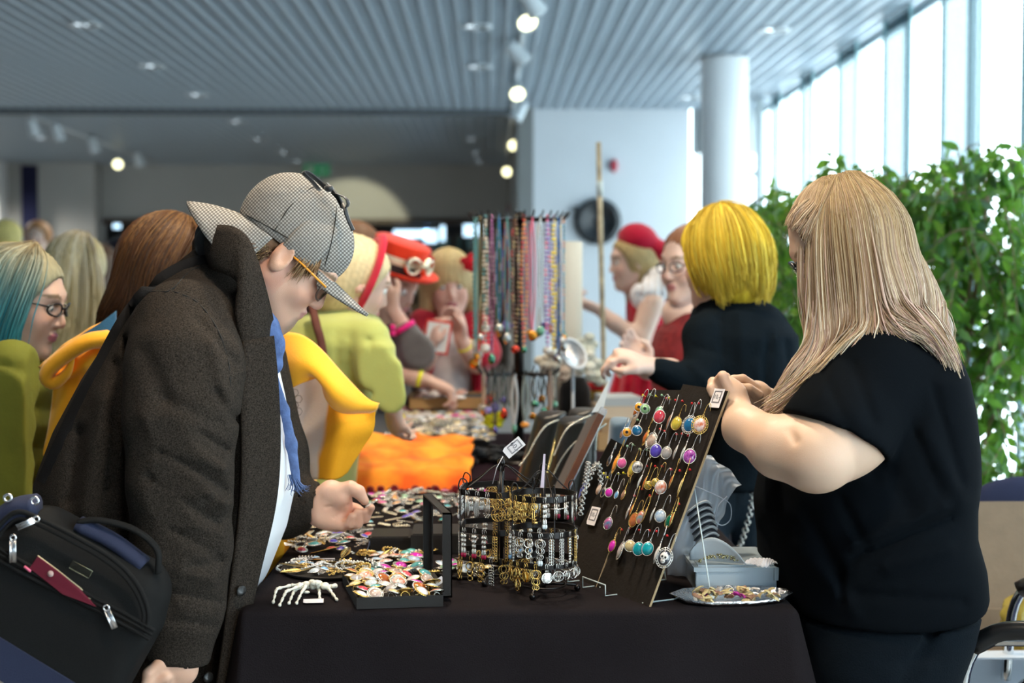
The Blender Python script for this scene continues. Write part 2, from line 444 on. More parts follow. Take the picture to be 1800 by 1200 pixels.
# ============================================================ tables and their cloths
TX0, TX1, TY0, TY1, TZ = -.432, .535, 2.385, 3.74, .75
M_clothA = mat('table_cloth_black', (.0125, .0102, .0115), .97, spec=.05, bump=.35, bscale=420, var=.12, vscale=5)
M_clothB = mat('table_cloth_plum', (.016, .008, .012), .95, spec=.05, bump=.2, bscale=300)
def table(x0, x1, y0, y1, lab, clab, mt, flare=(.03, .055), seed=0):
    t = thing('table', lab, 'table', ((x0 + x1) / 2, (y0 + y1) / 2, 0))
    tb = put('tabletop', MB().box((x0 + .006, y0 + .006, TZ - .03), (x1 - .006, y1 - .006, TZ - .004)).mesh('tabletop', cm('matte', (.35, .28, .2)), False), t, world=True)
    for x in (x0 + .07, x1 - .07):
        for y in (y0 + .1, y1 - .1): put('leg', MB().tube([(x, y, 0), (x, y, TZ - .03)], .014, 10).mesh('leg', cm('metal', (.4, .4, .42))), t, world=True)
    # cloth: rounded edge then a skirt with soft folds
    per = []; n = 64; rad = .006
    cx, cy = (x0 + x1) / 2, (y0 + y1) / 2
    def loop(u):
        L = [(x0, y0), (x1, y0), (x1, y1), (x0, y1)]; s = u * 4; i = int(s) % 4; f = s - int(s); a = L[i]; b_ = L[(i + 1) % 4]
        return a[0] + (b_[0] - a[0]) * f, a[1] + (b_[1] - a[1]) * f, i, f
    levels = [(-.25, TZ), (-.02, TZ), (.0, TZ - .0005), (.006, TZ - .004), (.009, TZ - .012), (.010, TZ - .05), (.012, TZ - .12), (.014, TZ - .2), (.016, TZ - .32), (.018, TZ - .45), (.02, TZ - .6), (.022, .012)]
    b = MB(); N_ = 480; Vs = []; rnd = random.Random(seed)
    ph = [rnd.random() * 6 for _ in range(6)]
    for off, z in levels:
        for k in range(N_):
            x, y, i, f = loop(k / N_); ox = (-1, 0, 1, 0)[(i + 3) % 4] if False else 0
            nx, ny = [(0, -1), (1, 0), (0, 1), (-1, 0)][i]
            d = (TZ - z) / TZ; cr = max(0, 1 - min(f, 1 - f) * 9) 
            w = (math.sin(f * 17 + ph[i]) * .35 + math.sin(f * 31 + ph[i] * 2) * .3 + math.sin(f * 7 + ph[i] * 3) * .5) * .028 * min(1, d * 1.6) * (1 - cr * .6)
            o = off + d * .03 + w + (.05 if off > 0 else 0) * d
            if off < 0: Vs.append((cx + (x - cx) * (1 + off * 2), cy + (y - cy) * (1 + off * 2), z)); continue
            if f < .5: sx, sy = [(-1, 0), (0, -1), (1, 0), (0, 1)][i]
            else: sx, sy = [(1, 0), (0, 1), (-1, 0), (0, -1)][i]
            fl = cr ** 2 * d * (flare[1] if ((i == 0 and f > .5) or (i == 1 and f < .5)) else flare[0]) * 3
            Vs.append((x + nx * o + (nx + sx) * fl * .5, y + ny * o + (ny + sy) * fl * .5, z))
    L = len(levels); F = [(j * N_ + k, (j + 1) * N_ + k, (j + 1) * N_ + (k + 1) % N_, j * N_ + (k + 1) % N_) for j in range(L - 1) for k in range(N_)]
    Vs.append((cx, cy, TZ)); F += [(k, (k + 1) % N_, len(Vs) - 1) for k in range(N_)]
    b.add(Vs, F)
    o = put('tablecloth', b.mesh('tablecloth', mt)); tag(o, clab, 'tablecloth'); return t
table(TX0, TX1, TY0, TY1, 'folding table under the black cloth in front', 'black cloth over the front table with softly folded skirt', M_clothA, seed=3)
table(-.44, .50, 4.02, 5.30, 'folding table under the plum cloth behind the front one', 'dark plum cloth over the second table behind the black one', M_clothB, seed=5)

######

[WHAT YOU HAVE TO DO]
Could you repeat all of the material exactly? Pictures should not be copied.

[OUTPUT OF THE TASK]
The Blender Python script for this scene continues. Write part 2, from line 444 on. More parts follow. Take the picture to be 1800 by 1200 pixels.
# ============================================================ tables and their cloths
TX0, TX1, TY0, TY1, TZ = -.432, .535, 2.385, 3.74, .75
M_clothA = mat('table_cloth_black', (.0125, .0102, .0115), .97, spec=.05, bump=.35, bscale=420, var=.12, vscale=5)
M_clothB = mat('table_cloth_plum', (.016, .008, .012), .95, spec=.05, bump=.2, bscale=300)
def table(x0, x1, y0, y1, lab, clab, mt, flare=(.03, .055), seed=0):
    t = thing('table', lab, 'table', ((x0 + x1) / 2, (y0 + y1) / 2, 0))
    tb = put('tabletop', MB().box((x0 + .006, y0 + .006, TZ - .03), (x1 - .006, y1 - .006, TZ - .004)).mesh('tabletop', cm('matte', (.35, .28, .2)), False), t, world=True)
    for x in (x0 + .07, x1 - .07):
        for y in (y0 + .1, y1 - .1): put('leg', MB().tube([(x, y, 0), (x, y, TZ - .03)], .014, 10).mesh('leg', cm('metal', (.4, .4, .42))), t, world=True)
    # cloth: rounded edge then a skirt with soft folds
    per = []; n = 64; rad = .006
    cx, cy = (x0 + x1) / 2, (y0 + y1) / 2
    def loop(u):
        L = [(x0, y0), (x1, y0), (x1, y1), (x0, y1)]; s = u * 4; i = int(s) % 4; f = s - int(s); a = L[i]; b_ = L[(i + 1) % 4]
        return a[0] + (b_[0] - a[0]) * f, a[1] + (b_[1] - a[1]) * f, i, f
    levels = [(-.25, TZ), (-.02, TZ), (.0, TZ - .0005), (.006, TZ - .004), (.009, TZ - .012), (.010, TZ - .05), (.012, TZ - .12), (.014, TZ - .2), (.016, TZ - .32), (.018, TZ - .45), (.02, TZ - .6), (.022, .012)]
    b = MB(); N_ = 480; Vs = []; rnd = random.Random(seed)
    ph = [rnd.random() * 6 for _ in range(6)]
    for off, z in levels:
        for k in range(N_):
            x, y, i, f = loop(k / N_); ox = (-1, 0, 1, 0)[(i + 3) % 4] if False else 0
            nx, ny = [(0, -1), (1, 0), (0, 1), (-1, 0)][i]
            d = (TZ - z) / TZ; cr = max(0, 1 - min(f, 1 - f) * 9) 
            w = (math.sin(f * 17 + ph[i]) * .35 + math.sin(f * 31 + ph[i] * 2) * .3 + math.sin(f * 7 + ph[i] * 3) * .5) * .028 * min(1, d * 1.6) * (1 - cr * .6)
            o = off + d * .03 + w + (.05 if off > 0 else 0) * d
            if off < 0: Vs.append((cx + (x - cx) * (1 + off * 2), cy + (y - cy) * (1 + off * 2), z)); continue
            if f < .5: sx, sy = [(-1, 0), (0, -1), (1, 0), (0, 1)][i]
            else: sx, sy = [(1, 0), (0, 1), (-1, 0), (0, -1)][i]
            fl = cr ** 2 * d * (flare[1] if ((i == 0 and f > .5) or (i == 1 and f < .5)) else flare[0]) * 3
            Vs.append((x + nx * o + (nx + sx) * fl * .5, y + ny * o + (ny + sy) * fl * .5, z))
    L = len(levels); F = [(j * N_ + k, (j + 1) * N_ + k, (j + 1) * N_ + (k + 1) % N_, j * N_ + (k + 1) % N_) for j in range(L - 1) for k in range(N_)]
    Vs.append((cx, cy, TZ)); F += [(k, (k + 1) % N_, len(Vs) - 1) for k in range(N_)]
    b.add(Vs, F)
    o = put('tablecloth', b.mesh('tablecloth', mt)); tag(o, clab, 'tablecloth'); return t
table(TX0, TX1, TY0, TY1, 'folding table under the black cloth in front', 'black cloth over the front table with softly folded skirt', M_clothA, seed=3)
table(-.44, .50, 4.02, 5.30, 'folding table under the plum cloth behind the front one', 'dark plum cloth over the second table behind the black one', M_clothB, seed=5)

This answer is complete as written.